4chan is like the social equivalent of fuzz testing. If you want to see how your app holds up against weird unexpected input, you feed it /dev/urandom. If you want to see how it holds up against weird unexpected people, you feed it /b/.
Nothing against... no wait, I do have something against all of 4chan. It's f'ing pointless at best.
So why is this 4chan rulez time.com thing so often so high on HN?
Within hours today there's several stories about it and that's in addition to all the stories we had here when it started. We're as bad about his as the mass media is about swine flu.
Please, if you're one of the people submitting and/or voting this up, tell me what makes you so interested in 4chan and their Colbert style mockery of online polling?
Yes...
I think it's a statement about Time's approach to IT:
Willing to use data from online surveys it develops, but not to keep results up to date.
Maybe not funding/mandating IT to use sufficient resources to prevent result-spamming.
I don't think people are upvoting for the sake of 4chan rather they are upvoting for the subject, that a news or current issue magazine is so proud that they won't admit that the results are not real.
It's certainly rare among /b/tards. On most of 4chan, /b/ is considered a bit like a cesspit of potty humor and dumb discussion.
You'll find a lot more hackers (certainly more than 0.001%) on /jp/ (which has many game translators, ressource hackers and even visual novel programmers) and the textboard /prog/, among others. And I'm talking about hackers in the HN meaning of the word, not activists or website defacers.
Insiders of 4chan and/or the other social-engineering prankster groups will either be the Yippies of their time (flashy but ultimately irrelevant) or they will become a new "in" network that will leverage their ability to manipulate media to turn financial and political resources to their advantage, co-opting societal resources and, based on their ideology, further eviscerating our society's ability to maintain itself in the process.
It's not that they would be the only ones. They would be just the latest in a long series of societal exploiters. The Internet has merely provided them a virtual gathering place where the minions of chaos can organize just enough to propagate their ideology, but not enough to provide a useful target.
In other words, I wonder if they going to become a new establishment, or are they merely going to parasitize it?
I wonder if they going to become a new establishment
What? 4chan? No way. Some guys were bored, the poll wasn't really hard to hack, so they had some fun patching some tools together and playing with it. What they did doesn't require any kind of social influence or networking... it's just a bunch of bored people on an IRC channel somewhere. Most of which can't program.
4chan has no ideology, or if you prefer, thousands of conflicting ideologies. The visual novel fans (/jp/) despise most anime fans (/a/), the anime fans have no respect for the fitness and fashion fans (/fit/,/fa/), etc. /b/ is bigger but still a huge mess.
I'd be more inclined to call Time pointless than 4chan, and I think the poll supports that. Like it or not, 4chan has a strong influence on pop culture.
That said, I'm flagging this story for lack of intellectual content. IMO this is the kind of story that should be on reddit.

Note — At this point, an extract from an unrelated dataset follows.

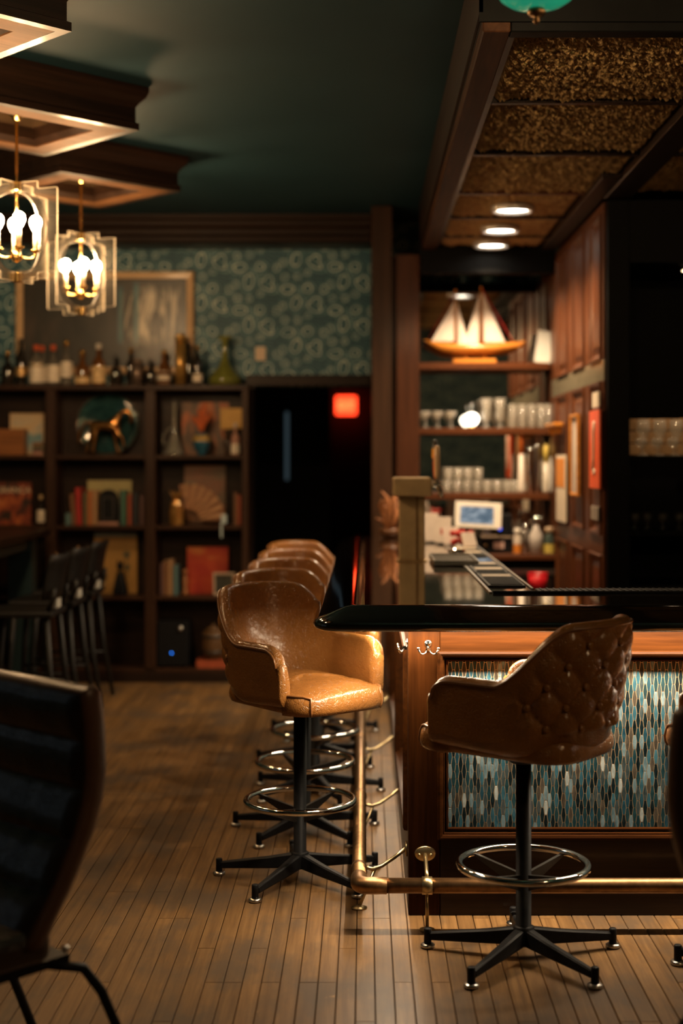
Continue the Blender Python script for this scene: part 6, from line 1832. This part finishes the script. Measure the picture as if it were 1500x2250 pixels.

> So why is this 4chan rulez time.com thing so often so high on HN?
Really? I presume it has something to do with the 4Chan guys breaking the poll beyond all recognition. It's a very interesting little story that makes anti-establishment people like me smile.
For me this is a sad milestone. Internet polls were always suspect, but 4chan so easily hijacking a prominent poll makes any future argument based on an opinion gathered on the internet easily dismissed.

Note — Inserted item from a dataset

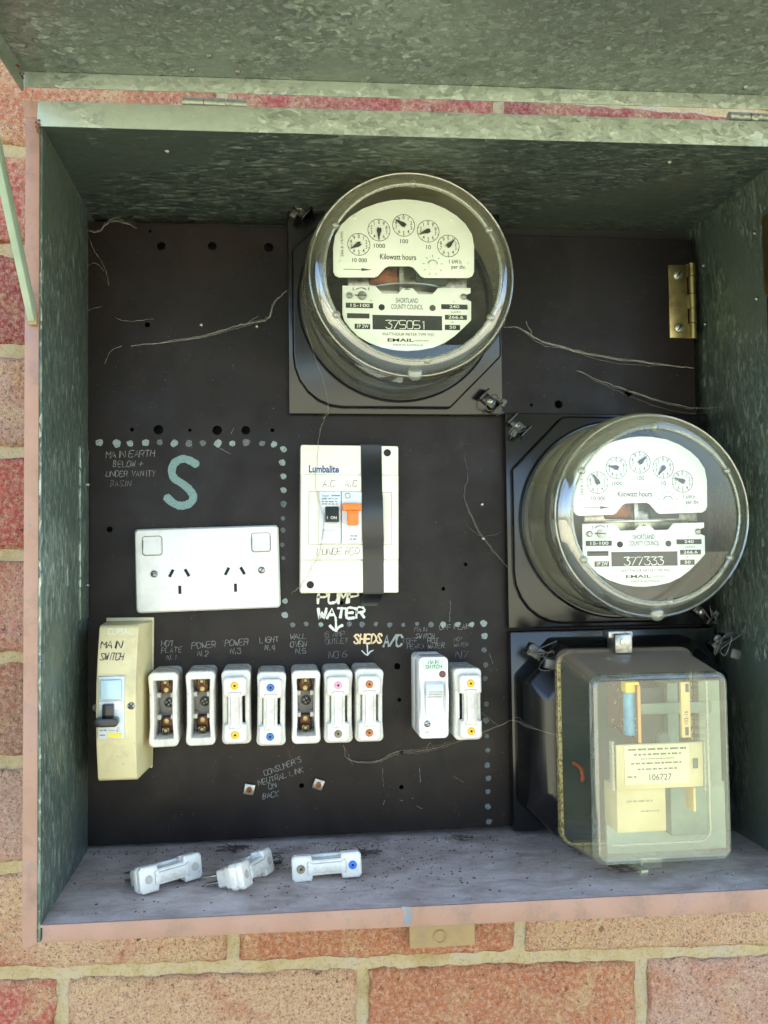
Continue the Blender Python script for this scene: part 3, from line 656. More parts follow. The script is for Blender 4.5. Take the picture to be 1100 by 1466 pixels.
# scratches and scuffs
q = MB()
for (pts) in (((548,1100),(549,1126)),((601,1100),(602,1120)),((551,1146),(549,1152)),((597,1154),(604,1158)),((572,1145),(577,1147)),((335,613),(331,621)),((312,640),(330,650)),((645,860),(644,890)),((650,1112),(664,1120)),((700,935),(706,950))):
    MB().ribbon([(at(a+random.uniform(-.5,.5), b).x, at(a, b).z) for a, b in smooth_pts(pts, 6)], 0.5, -0.1).build('scuff_mark', M['chalk_dim'], pan, world=True, smooth=False)
# brass hinge of the panel
hg = MB().box(347.2, 364.2, -2.2, -0.05, 186.2, 251.2).build('brass_hinge', M['brass'], pan, world=True, bevel=0.4)
for (z0, z1) in ((241,252.4),(225.6,240.4),(212.4,225),(199.6,211.8),(185.4,199)):
    MB().tube([(368.4,-3,z0),(368.4,-3,z1)], 3.1, 14).build('hinge_knuckle', M['brass'], hg, world=True)
for (z0, z1) in ((241,252),(212.6,224.8),(186,199)):
    MB().box(364.0,368,-2.0,-0.2,z0,z1).build('hinge_strap', M['brass'], hg, world=True)
for z in (242, 195):
    o, sl = screw('screw', hg, 355.6, -2.2, z, 4.2, 'steel', 0.9); o.location -= (Vector((111, 0, -229)))*S
    sl.build('screw_slot', M['slot'], hg, world=True)

# ------------------------------------------------------------------ electricity meters
PY = -86.0
def c8(cx, cy, Y=PY):                         # measured on the upper meter's plates, relative to that meter's centre
    p = at(470 + cx/4.783, 270 + cy/4.784, Y); return (p.x - 104.5, p.z - 207.0)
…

You: "Just as I suspected the poll from our website reinforces that we need to go in a different direction."
Boss: "Pfft. Remember moot winning that Time poll."
So people on the internet can manipulate a poll that was taken on the internet. Is this a big shock? No. Still makes me smile at the thought of it happening, even if 4chan and time are both hardly "the little guys" in any sense of the phrase.